A mi que me den un dinosaurio y ya soy el tipo más feliz del planeta. Si eres de los que consideran que El árbol de la vida (Terrence Malick, 2011) ya merece la pena solo por el hecho de introducir un pequeño dinosaurio durante unos segundos, bienvenido al club. Y es que, pese a que la afición a las extintas criaturas es algo que debíamos haber dejado atrás en la infancia, algunos todavía mantenemos nuestra dinoadicción.

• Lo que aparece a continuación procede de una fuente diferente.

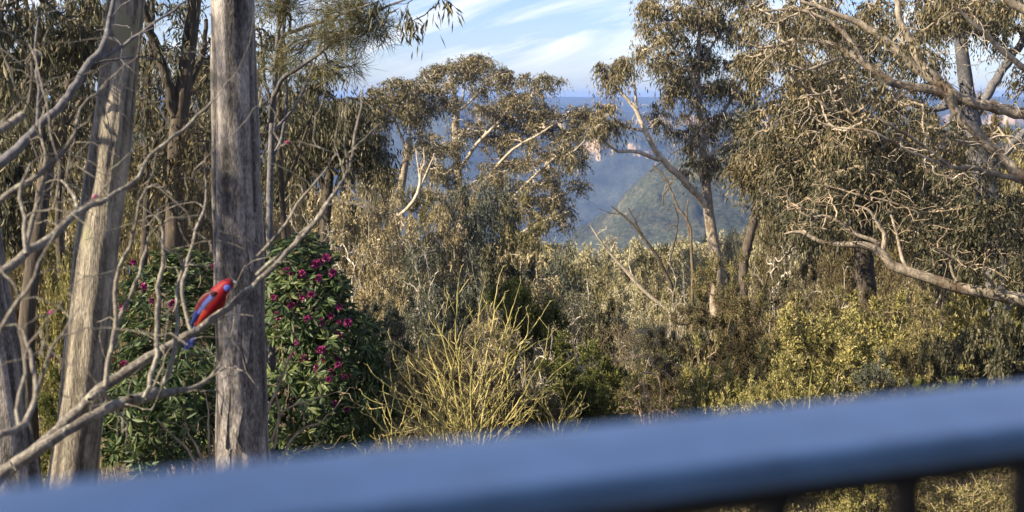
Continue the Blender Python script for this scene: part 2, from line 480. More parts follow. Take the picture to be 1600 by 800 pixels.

¿Quién tiene la culpa de todo? Pues Steven Spielberg. El genial director se sacaba de la manga, allá por 1993, una de las películas más inolvidables de la historia del séptimo arte. Hablamos, como no podría ser de otra forma, de Jurassic Park. Un filme que, curiosamente, sigue luciendo imponente con el paso de los años. Da igual cuanto tiempo transcurra, ya que los dinosaurios de Spielberg nunca han dejado de impresionar. Un trabajo glorioso y, por mucho que avance el mundo de los efectos visuales, inigualable.
Efectivamente, la clave de Jurassic Park estuvo en el escaso uso de trabajos digitales. Solo un 12% de los planos de la película mostraban algún efecto. Así, el suspense resultaba la clave de un filme que, curiosamente, costaba unos “míseros” 63 millones de dólares. Sobre el papel, la cifra parece impresionante. Sin embargo, lo realmente llamativo es que cualquier blockbuster viene costando unos 150/200 millones de dólares, para logra un resultado bastante peor, también a nivel estético, que el de Jurassic Park.
Lo de los efectos especiales está muy bien, pero nunca deben sustituir a la imaginación y al buen hacer narrativo. Por eso Jurassic Park es crema y la mayoría de superproducciones, no.